One hundred and fifty-eight years ago, on November 19, 1863, President Abraham Lincoln gave a speech at Gettysburg, Pennsylvania where just a few months earlier American soldiers had fought one of the bloodiest battles of the Civil War. The battlefield was being dedicated as a cemetery for the soldiers who had died there and Lincoln had been asked to come and help honor the dead.
Lincolns speech, known as the Gettysburg Address, is not only the shortest speech (just 272 words) ever given by a US President, it is considered the greatest address ever given on American soil. He wrote it on his way to Gettysburg, finishing it the night before the ceremony. It took less than two minutes for Lincoln to deliver it.
The Gettysburg Address reminds us that thousands have died defending the ideals on which America was founded. It is worth repeating here:
"Fourscore and seven years ago our fathers brought forth, on this continent, a new nation, conceived in liberty, and dedicated to the proposition that all men are created equal. Now we are engaged in a great civil war, testing whether that nation, or any nation so conceived, and so dedicated, can long endure. We are met on a great battle-field of that war. We have come to dedicate a portion of that field, as a final resting-place for those who here gave their lives, that that nation might live. It is altogether fitting and proper that we should do this. But, in a larger sense, we cannot dedicate, we cannot consecrate—we cannot hallow—this ground. The brave men, living and dead, who struggled here, have consecrated it far above our poor power to add or detract. The world will little note, nor long remember what we say here, but it can never forget what they did here. It is for us the living, rather, to be dedicated here to the unfinished work which they who fought here have thus far so nobly advanced. It is rather for us to be here dedicated to the great task remaining before us—that from these honored dead we take increased devotion to that cause for which they here gave the last full measure of devotion—that we here highly resolve that these dead shall not have died in vain—that this nation, under God, shall have a new birth of freedom, and that government of the people, by the people, for the people, shall not perish from the earth."

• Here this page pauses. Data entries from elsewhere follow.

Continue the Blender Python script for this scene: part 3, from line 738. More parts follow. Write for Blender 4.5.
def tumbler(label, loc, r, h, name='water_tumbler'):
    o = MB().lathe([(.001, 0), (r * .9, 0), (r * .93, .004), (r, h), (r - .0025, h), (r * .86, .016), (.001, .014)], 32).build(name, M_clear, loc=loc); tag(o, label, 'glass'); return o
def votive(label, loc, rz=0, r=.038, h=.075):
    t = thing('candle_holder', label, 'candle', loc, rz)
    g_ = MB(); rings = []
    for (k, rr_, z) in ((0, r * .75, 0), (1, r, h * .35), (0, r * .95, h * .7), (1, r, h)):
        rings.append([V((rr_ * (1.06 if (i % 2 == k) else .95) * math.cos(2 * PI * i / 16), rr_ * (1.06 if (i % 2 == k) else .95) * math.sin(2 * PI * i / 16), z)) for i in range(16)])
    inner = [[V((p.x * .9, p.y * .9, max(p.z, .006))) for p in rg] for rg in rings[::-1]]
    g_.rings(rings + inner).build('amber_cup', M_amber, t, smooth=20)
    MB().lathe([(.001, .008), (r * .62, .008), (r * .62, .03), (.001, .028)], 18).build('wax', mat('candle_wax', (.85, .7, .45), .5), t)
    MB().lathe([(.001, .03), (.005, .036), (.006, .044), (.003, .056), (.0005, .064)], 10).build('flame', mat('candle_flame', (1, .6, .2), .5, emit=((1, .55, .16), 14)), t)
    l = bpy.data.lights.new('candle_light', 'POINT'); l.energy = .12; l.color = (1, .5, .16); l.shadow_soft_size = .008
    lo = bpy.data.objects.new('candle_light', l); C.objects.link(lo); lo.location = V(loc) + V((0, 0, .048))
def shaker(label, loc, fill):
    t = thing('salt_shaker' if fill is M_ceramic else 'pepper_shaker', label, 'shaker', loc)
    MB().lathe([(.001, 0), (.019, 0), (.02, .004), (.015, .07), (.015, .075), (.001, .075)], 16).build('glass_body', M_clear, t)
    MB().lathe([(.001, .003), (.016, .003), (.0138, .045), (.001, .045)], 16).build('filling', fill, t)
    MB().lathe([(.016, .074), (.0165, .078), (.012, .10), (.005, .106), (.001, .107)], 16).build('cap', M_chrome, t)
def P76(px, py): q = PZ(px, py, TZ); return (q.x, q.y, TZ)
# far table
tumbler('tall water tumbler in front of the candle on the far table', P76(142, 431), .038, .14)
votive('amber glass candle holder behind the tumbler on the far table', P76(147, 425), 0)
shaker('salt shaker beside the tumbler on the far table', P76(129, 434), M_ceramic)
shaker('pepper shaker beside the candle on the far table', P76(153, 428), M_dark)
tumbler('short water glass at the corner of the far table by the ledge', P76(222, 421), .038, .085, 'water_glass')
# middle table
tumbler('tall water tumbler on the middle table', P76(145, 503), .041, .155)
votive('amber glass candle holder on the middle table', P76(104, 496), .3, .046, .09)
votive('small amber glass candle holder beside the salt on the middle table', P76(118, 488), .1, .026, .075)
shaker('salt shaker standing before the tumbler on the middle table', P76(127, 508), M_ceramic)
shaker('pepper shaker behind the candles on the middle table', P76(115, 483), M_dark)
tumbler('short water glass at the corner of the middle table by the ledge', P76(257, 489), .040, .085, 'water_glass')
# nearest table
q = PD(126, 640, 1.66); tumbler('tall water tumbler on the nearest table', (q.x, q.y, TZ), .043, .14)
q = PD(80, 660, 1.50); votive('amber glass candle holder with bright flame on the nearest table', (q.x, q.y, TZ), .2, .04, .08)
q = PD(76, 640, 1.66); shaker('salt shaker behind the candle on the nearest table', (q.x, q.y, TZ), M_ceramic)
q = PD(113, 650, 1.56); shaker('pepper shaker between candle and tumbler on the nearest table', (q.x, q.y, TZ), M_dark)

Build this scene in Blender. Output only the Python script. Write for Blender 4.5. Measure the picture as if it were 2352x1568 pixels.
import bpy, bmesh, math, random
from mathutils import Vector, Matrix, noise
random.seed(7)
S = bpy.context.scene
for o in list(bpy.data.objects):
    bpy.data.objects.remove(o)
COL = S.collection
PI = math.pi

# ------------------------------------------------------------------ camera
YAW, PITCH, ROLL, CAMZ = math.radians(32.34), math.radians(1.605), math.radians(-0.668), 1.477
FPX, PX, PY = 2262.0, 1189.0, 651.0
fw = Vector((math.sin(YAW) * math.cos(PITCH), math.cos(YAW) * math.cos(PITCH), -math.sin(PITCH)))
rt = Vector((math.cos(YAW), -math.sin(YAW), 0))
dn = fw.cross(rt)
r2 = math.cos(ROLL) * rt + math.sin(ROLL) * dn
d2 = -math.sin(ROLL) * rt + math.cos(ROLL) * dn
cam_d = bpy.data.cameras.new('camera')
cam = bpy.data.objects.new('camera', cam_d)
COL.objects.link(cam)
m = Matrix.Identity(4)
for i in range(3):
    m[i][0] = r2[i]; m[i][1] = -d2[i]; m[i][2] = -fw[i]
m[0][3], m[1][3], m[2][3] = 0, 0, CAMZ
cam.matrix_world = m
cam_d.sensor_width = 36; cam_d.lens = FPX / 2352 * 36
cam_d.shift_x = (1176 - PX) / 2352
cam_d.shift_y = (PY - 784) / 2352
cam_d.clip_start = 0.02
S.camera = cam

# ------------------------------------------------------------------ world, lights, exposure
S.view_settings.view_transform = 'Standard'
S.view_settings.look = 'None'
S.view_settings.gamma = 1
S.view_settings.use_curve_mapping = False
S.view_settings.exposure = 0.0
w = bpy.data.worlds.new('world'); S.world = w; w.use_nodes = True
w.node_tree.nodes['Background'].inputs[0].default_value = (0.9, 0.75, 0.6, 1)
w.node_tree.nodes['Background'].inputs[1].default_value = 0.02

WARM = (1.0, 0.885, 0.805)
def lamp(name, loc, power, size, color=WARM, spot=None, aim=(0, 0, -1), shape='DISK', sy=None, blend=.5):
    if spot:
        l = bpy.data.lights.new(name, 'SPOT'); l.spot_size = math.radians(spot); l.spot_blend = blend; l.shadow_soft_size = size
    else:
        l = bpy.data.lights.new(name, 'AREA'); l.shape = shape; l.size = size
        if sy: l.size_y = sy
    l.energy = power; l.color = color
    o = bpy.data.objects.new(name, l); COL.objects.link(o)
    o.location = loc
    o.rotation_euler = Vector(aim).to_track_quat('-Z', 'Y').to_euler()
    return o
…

Let us never forget the ideals that Lincoln extolled so eloquently and succinctly at Gettysburg so that government of the people, by the people and for the people does not perish from this earth.
And let us also remember that it is We the People who are responsible for protecting these ideals from those who do not cherish them as we do. As Lincoln said "It is for us the living, rather, to be dedicated here to the unfinished work which they who fought here have thus far so nobly advanced."
Like the soldiers who fought and died at Gettysburg, we the living must be willing to give all to protect our rights and freedoms from all who threaten it. We owe them no less.
You are correct! We OWE it to them, to stand for future generations as they did for us. Sad that we had to get to this point to realize it.